Ist also der Begriff Feminismus wirklich das Problem? Oder kann es sein, dass du dich noch nicht mit allem, wofür er steht, auseinandergesetzt hast und deine Unsicherheit mit Ignoranz bewältigst? Komm drüber weg. Bilde dich, Angebote gibt es genug. Ob du dich am Ende Feminist nennst, ist mir persönlich ein bisschen egal – aber Angst vor dem Wort sollte man nicht haben.

An dieser Stelle ein paar Worte an eingefleischte Feminist:innen: erstens, tolle Arbeit – weiter so. Zweitens – chillt mal. Nicht alle haben das 1×1 des Feminismus so drauf wie ihr. Können wir Lernen wieder zulassen? Im feministischen Diskurs fühlen sich viele eingeschüchtert. Wer sich verspricht, etwas verwechselt oder mal nicht gendert, wird praktisch aus der Gemeinschaft gekickt. Was soll der Quatsch? Wir brauchen so viel Unterstützung wie möglich. Wer das nicht sieht, ist auch keine Hilfe.

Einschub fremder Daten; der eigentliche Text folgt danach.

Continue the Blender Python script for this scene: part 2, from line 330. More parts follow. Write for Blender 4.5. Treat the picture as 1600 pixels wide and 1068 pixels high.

Wir brauchen also einerseits eine höhere Bereitschaft sich mit dem Thema auseinanderzusetzen – unabhängig ob man direkt davon betroffen ist oder nicht – , und andererseits eine bessere Willkommenskultur in der feministischen Gemeinschaft. Klingt das machbar? Ich denke schon. Feminismus hilft allen, und sich Feminist:in nennen zu dürfen ist ein Kompliment und Aufgabe zugleich. Und es gibt zu viel zu tun als dass man sich an einem Wort abarbeiten sollte.